Aim: Restate each of the lines below word for word and drop every picture.

Available data:
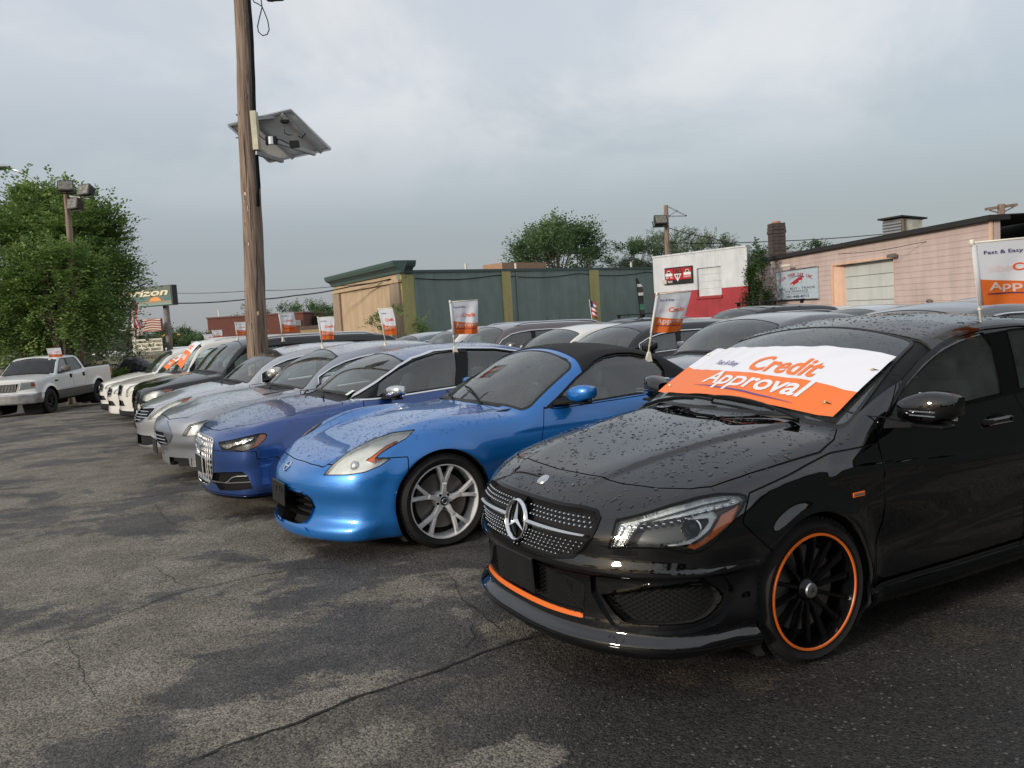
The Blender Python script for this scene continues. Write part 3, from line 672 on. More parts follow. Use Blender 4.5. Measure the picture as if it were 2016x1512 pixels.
def star_shape(mb, R_, y, th, axis='y'):
 """three-pointed star, ridged, in the x-z plane, facing -y"""
 for k in range(3):
  a = math.pi/2+2*math.pi*k/3; s1, s2 = a+math.pi/3, a-math.pi/3; ri = R_*0.13
  tip = (R_*math.cos(a), y, R_*math.sin(a)); v1 = (ri*math.cos(s1), y, ri*math.sin(s1)); v2 = (ri*math.cos(s2), y, ri*math.sin(s2)); top = (0, y-th, 0)
  mb.add([tip, v1, v2, top], [(0, 1, 3), (0, 3, 2), (0, 2, 1)])
def lathe_on(name, prof, P, n, mat, parent, seg=28):
 """small lathe with its axis along the outward normal n at P; prof (r, out)"""
 mb = MB(); mb.lathe(prof, seg); Mx = frame_at(n); mb.V = [tuple(Mx @ Vector(v)+Vector(P)) for v in mb.V]
 o = mb.build(name, mat, parent); autosmooth(o, 35); fixn(o); return o
def flip(mb): mb2 = MB(); mb2.V = [(v[0], -v[1], v[2]) for v in mb.V]; mb2.F = [f[::-1] for f in mb.F]; mb2.M = mb.M[:]; return mb2
def both_sides(name, mb, mat, parent, smooth=35, sides=(-1, 1)):
 """mb is modelled on +y; builds the camera-side one and its mirror as separate parts"""
 out = []
 for sd in sides:
  q = mb if sd > 0 else flip(mb); o = q.build(name, mat, parent)
  if smooth: autosmooth(o, smooth)
  fixn(o); out.append(o)
 return out
def mesh_net(F, poly, on, d=0.022, r=0.0022, off=0.012, diag=True, axis='q', cross=True):
 """lattice of thin bars following the surface inside an outline (2-D in the projection of `on`)"""
 sd = poly_sdf(poly); P = np.array(poly); lo, hi = P.min(0), P.max(0); mb = MB(); dirs = [(1, 0.55), (1, -0.55)] if diag else [(1, 0), (0, 1)]
 if not cross: dirs = dirs[:1]
 for dx, dz in dirs:
  nrm = np.array([-dz, dx]); nrm = nrm/np.linalg.norm(nrm); dr = np.array([dx, dz])/np.hypot(dx, dz)
  cs = [float(np.dot(nrm, p)) for p in [(lo[0], lo[1]), (lo[0], hi[1]), (hi[0], lo[1]), (hi[0], hi[1])]]
  for k in np.arange(min(cs), max(cs), d):
   t = np.arange(-2, 2, 0.012); L_ = nrm[None]*k+dr[None]*t[:, None]; ins = sd(L_[:, 0], L_[:, 1]) < 0
   i = 0
   while i < len(t):
    if ins[i]:
     j = i
     while j+1 < len(t) and ins[j+1]: j += 1
     if j > i:
      Q = L_[i:j+1]; Q = Q[::3] if len(Q) > 6 else Q[[0, -1]]
      W_ = on(F, Q[:, 0], Q[:, 1]); N_ = normals_of(F, W_); W_ = W_-N_*off
      mb.tube(W_, r, 3, cap=False)
     i = j+1
    else: i += 1
 return mb
PROT = {}
def seats_into(root, c, x1=None, mat='seat', rear=True):
 zb = c.get('seatz', 0.42); x = c.get('seatx', 2.15); x2 = x+0.85
 def seat(cx, cy, wd):
  s = MB(); s.box((cx-0.08, cy, zb+0.02), (0.52, wd, 0.16), None, 0, 0.04)
  Mx = Matrix.Rotation(R(18), 3, 'Y'); s.box((cx+0.27, cy, zb+0.36), (0.13, wd*0.92, 0.60), Mx, 0, 0.045)
  s.box((cx+0.37, cy, zb+0.73), (0.09, 0.24, 0.17), Mx, 0, 0.035)
  return s
 for cy in (-0.37, 0.37):
  o = seat(x, cy, 0.50).build('seat', M[mat], root); autosmooth(o, 50)
 if rear:
  o = seat(x2, 0, 1.20).build('rear_seat', M[mat], root); autosmooth(o, 50)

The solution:
The Blender Python script for this scene continues. Write part 3, from line 672 on. More parts follow. Use Blender 4.5. Measure the picture as if it were 2016x1512 pixels.
def star_shape(mb, R_, y, th, axis='y'):
 """three-pointed star, ridged, in the x-z plane, facing -y"""
 for k in range(3):
  a = math.pi/2+2*math.pi*k/3; s1, s2 = a+math.pi/3, a-math.pi/3; ri = R_*0.13
  tip = (R_*math.cos(a), y, R_*math.sin(a)); v1 = (ri*math.cos(s1), y, ri*math.sin(s1)); v2 = (ri*math.cos(s2), y, ri*math.sin(s2)); top = (0, y-th, 0)
  mb.add([tip, v1, v2, top], [(0, 1, 3), (0, 3, 2), (0, 2, 1)])
def lathe_on(name, prof, P, n, mat, parent, seg=28):
 """small lathe with its axis along the outward normal n at P; prof (r, out)"""
 mb = MB(); mb.lathe(prof, seg); Mx = frame_at(n); mb.V = [tuple(Mx @ Vector(v)+Vector(P)) for v in mb.V]
 o = mb.build(name, mat, parent); autosmooth(o, 35); fixn(o); return o
def flip(mb): mb2 = MB(); mb2.V = [(v[0], -v[1], v[2]) for v in mb.V]; mb2.F = [f[::-1] for f in mb.F]; mb2.M = mb.M[:]; return mb2
def both_sides(name, mb, mat, parent, smooth=35, sides=(-1, 1)):
 """mb is modelled on +y; builds the camera-side one and its mirror as separate parts"""
 out = []
 for sd in sides:
  q = mb if sd > 0 else flip(mb); o = q.build(name, mat, parent)
  if smooth: autosmooth(o, smooth)
  fixn(o); out.append(o)
 return out
def mesh_net(F, poly, on, d=0.022, r=0.0022, off=0.012, diag=True, axis='q', cross=True):
 """lattice of thin bars following the surface inside an outline (2-D in the projection of `on`)"""
 sd = poly_sdf(poly); P = np.array(poly); lo, hi = P.min(0), P.max(0); mb = MB(); dirs = [(1, 0.55), (1, -0.55)] if diag else [(1, 0), (0, 1)]
 if not cross: dirs = dirs[:1]
 for dx, dz in dirs:
  nrm = np.array([-dz, dx]); nrm = nrm/np.linalg.norm(nrm); dr = np.array([dx, dz])/np.hypot(dx, dz)
  cs = [float(np.dot(nrm, p)) for p in [(lo[0], lo[1]), (lo[0], hi[1]), (hi[0], lo[1]), (hi[0], hi[1])]]
  for k in np.arange(min(cs), max(cs), d):
   t = np.arange(-2, 2, 0.012); L_ = nrm[None]*k+dr[None]*t[:, None]; ins = sd(L_[:, 0], L_[:, 1]) < 0
   i = 0
   while i < len(t):
    if ins[i]:
     j = i
     while j+1 < len(t) and ins[j+1]: j += 1
     if j > i:
      Q = L_[i:j+1]; Q = Q[::3] if len(Q) > 6 else Q[[0, -1]]
      W_ = on(F, Q[:, 0], Q[:, 1]); N_ = normals_of(F, W_); W_ = W_-N_*off
      mb.tube(W_, r, 3, cap=False)
     i = j+1
    else: i += 1
 return mb
PROT = {}
def seats_into(root, c, x1=None, mat='seat', rear=True):
 zb = c.get('seatz', 0.42); x = c.get('seatx', 2.15); x2 = x+0.85
 def seat(cx, cy, wd):
  s = MB(); s.box((cx-0.08, cy, zb+0.02), (0.52, wd, 0.16), None, 0, 0.04)
  Mx = Matrix.Rotation(R(18), 3, 'Y'); s.box((cx+0.27, cy, zb+0.36), (0.13, wd*0.92, 0.60), Mx, 0, 0.045)
  s.box((cx+0.37, cy, zb+0.73), (0.09, 0.24, 0.17), Mx, 0, 0.035)
  return s
 for cy in (-0.37, 0.37):
  o = seat(x, cy, 0.50).build('seat', M[mat], root); autosmooth(o, 50)
 if rear:
  o = seat(x2, 0, 1.20).build('rear_seat', M[mat], root); autosmooth(o, 50)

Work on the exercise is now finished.